As you open this issue, Richard Scruggs' cell door is closing. He is getting acquainted inside a federal prison that will be his new home for the next five years. Scruggs was the lead attorney for policyholders affected by Hurricane Katrina and the most vocal critic of all things anti-concurrent causation, storm surge, and corporate greed (lest we forget tobacco, as well). But in late June 2008, he was brought down in stunning fashion, like so many others these days, for the very thing he purported to fight.

In many ways, Scruggs was convicted for acting in much the same immoral manner that he has accused insurers of doing. For those unfamiliar with his litigation, Scruggs alleged that insurance companies used doctored forensic and engineering reports to limit or eliminate claims paid after Katrina struck, a storm that is still very much alive in the newly built litigation wings of Big Insurance. He also alleged that insurers sought to shift claims to the National Flood Insurance Program by attributing losses to flood waters rather than hurricane winds, thereby limiting their own losses. It remains to be seen who will be handling these cases at press time.

In a word, what led to Scruggs' conviction was greed. It boiled down to a lawsuit about how $26.5 million in attorneys' fees should be divvied up between several firms who had joined together to form the Scruggs Katrina Group to fight the aforementioned insurance “devil.” Scruggs, in a bid to compel a favorable ruling — which would have resulted in more money for him, money he has admitted he didn't really need — arranged for a $50,000 bribe to be delivered to Judge Henry L. Lackey. But the only thing compelling Judge Lackey was the FBI, which had fitted him with a recording wire.

So let's review the facts. By offering the bribe, Scruggs attempted to manipulate facts, much in the way that he has accused insurers of doing with the wind-versus-water debate. He tried to shift money away from those who deserved it so that he could pad his own pockets. The parallels to the charges he was pursuing against insurers and the overarching theme of greed are just too obvious to resist. Judge Neal Biggers, who sentenced Scruggs, couldn't resist addressing it, either.

“When you [Scruggs] were approached with this scheme, I saw how easily and quickly you entered into it,” said Judge Biggers, in his sentencing verdict. “It made me think this, perhaps, is not the first time you've done it because you did it so easily. You didn't really take time to think about it. And there is evidence before the Court that you have done it before. You attempted to bribe Judge Lackey. You picked the wrong man to try to bribe. Another thing that doesn't make any sense — well, it makes your crime more reprehensible — is that the court system has made you a rich man. And yet you have attempted to corrupt it.”
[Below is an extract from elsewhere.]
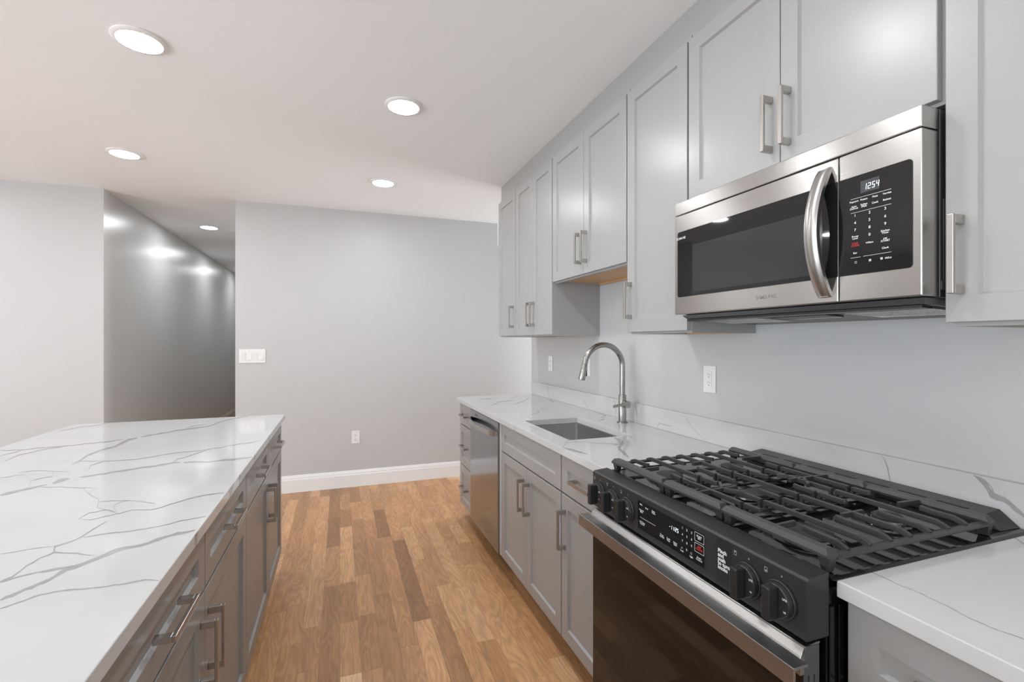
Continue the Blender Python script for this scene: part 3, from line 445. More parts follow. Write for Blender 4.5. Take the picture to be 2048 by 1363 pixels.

It's not exactly vindication for insurers, as those unsettling charges about claim-handling practices post-Katrina haven't lost their legs yet. However, I imagine there were some insurance defense attorneys and company media contacts who were quietly relishing the self-destruction of one of their biggest nemeses, and one of the biggest names in the game. Before the sentencing, Scruggs expressed regret and said that the conviction would be a scar and a stain on his soul that would be there forever. Let's hope his example of greed is the only one exposed as Katrina litigation continues to take new turns toward new lows.